Catalytic Conversion of Carbon Dioxide Using Binuclear Double-Stranded Helicates: Cyclic Carbonate from Epoxides and Diol

The construction of sophisticated molecular architectures from chemical subunits requires careful selection of the spacers, precise synthetic strategies, and substantial efforts. Here, we report a series of binuclear double-stranded helicates synthesized from different combinations of pyridyl hydrazone-based multidentate ligands (H₂1, H₂2, H₂3) by increasing the methylene spacer and transition metals (Co, Ni, and Zn).

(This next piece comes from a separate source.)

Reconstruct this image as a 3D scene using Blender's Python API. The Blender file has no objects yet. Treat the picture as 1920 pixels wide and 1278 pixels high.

The ligands H₂1 (N′1,N′3-bis­((E)-pyridin-2-ylmethylene)­malonohydrazide), H₂2 (N′1,N′4-bis­((E)-pyridin-2-ylmethylene)­succinohydrazide), and H₂3 (N′1,N′5-bis­((E)-pyridin-2-ylmethylene)­glutarohydrazide) and their respective complexes with Co, Ni, and Zn were obtained. Single-crystal X-ray diffraction studies of these binuclear metallohelicates confirm the double-stranded helical structure of the complexes derived from H₂2. The set of helicates Co-1, Co-2, and Co-3; Ni-1, Ni-2, and Ni-3; and Zn-1, Zn-2, and Zn-3 were investigated for its catalytic activity in the cyclic carbonate formation reaction. Intriguingly, among the synthesized catalyst, Co-1 was found to be better in terms of conversions with the calculated TOF (turnover frequency) of 128/h. The catalytic performance was significantly improved by adding 0.2 mmol of tetrabutylammonium bromide by achieving 76% conversion in 30 min, with the observed TOF of 15,934 h^–1/molecule and 7967 h^–1/Co center. The results obtained herein show that the double-stranded helicates are effective catalysts for converting both terminal and non-terminal epoxides into their corresponding cyclic carbonates. The striking feature of this catalytic protocol lies in demonstrating the catalytic activity for the conversion of diol to cyclic carbonate, and the detailed kinetic experiments tempted us to propose a tentative reaction mechanism for this conversion.